Les inégalités environnementales (entendues comme le risque de surexposition des populations aux facteurs de risques ou de nuisances environnementales) venant souvent se superposer aux inégalités sociales existantes, les politiques visant à accroître la résilience climatique des villes auront pour mission de s’assurer qu’elles bénéficient équitablement à toute la population. Les villes prendront également leur part dans la promotion de la santé des habitants, à travers une accessibilité renforcée aux services de santé par exemple, mais également de leur bien-être et de leur épanouissement : infrastructures pour le sport, logements décents et accessibles, espaces pour le repos, promotion de l’art et de la culture en milieu urbain… Les habitants ne seront plus seulement envisagés comme des bénéficiaires des politiques publiques et des projets urbains, mais comme des parties prenantes à leur conception. Cela suppose de dépasser les modes de concertation communément mis en place pour faire du citoyen un réel acteur dans l’évolution de son environnement.

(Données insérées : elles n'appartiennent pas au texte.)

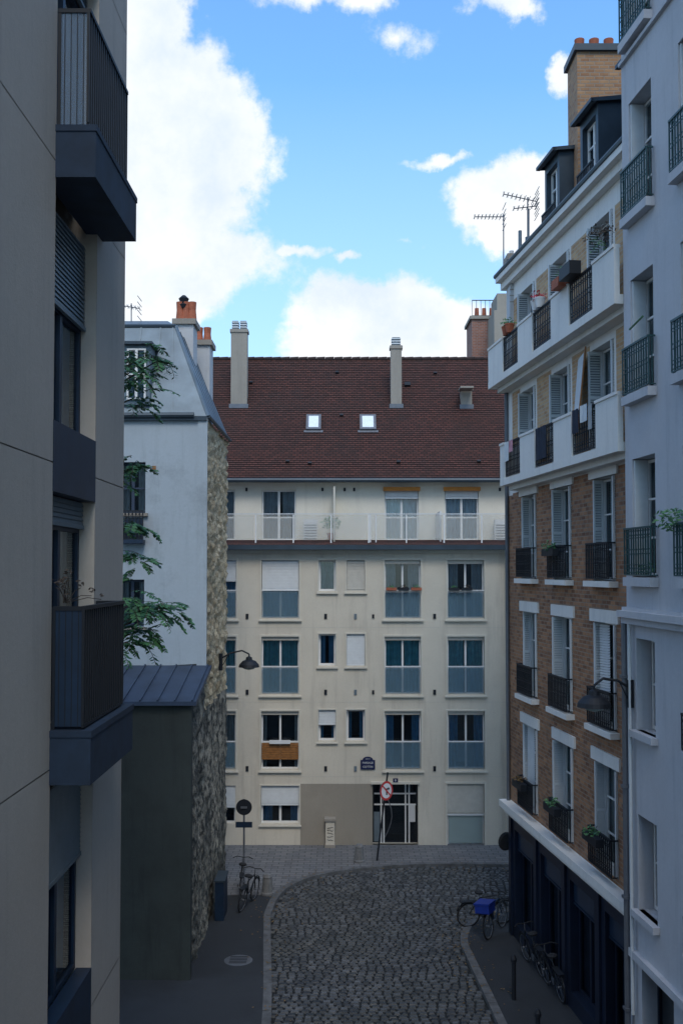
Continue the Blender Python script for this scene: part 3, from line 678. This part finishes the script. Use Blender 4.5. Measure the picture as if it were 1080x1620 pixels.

Concevoir une ville qui, en 2050, sera résiliente au changement climatique, dynamique et accueillante pour ses habitants implique une approche holistique et adaptative de la planification et de la conception urbaine, qui anticipe les impacts futurs tout en répondant aux besoins actuels. Pour ce faire, elle nécessite de remettre sur le devant de la scène certaines ressources existantes (ressources naturelles, humaines…) et de construire de nouveaux modes de gouvernance, qui permettent d’associer étroitement décideurs publics, secteur privé et citoyen, afin de créer des environnements urbains durables et équitables.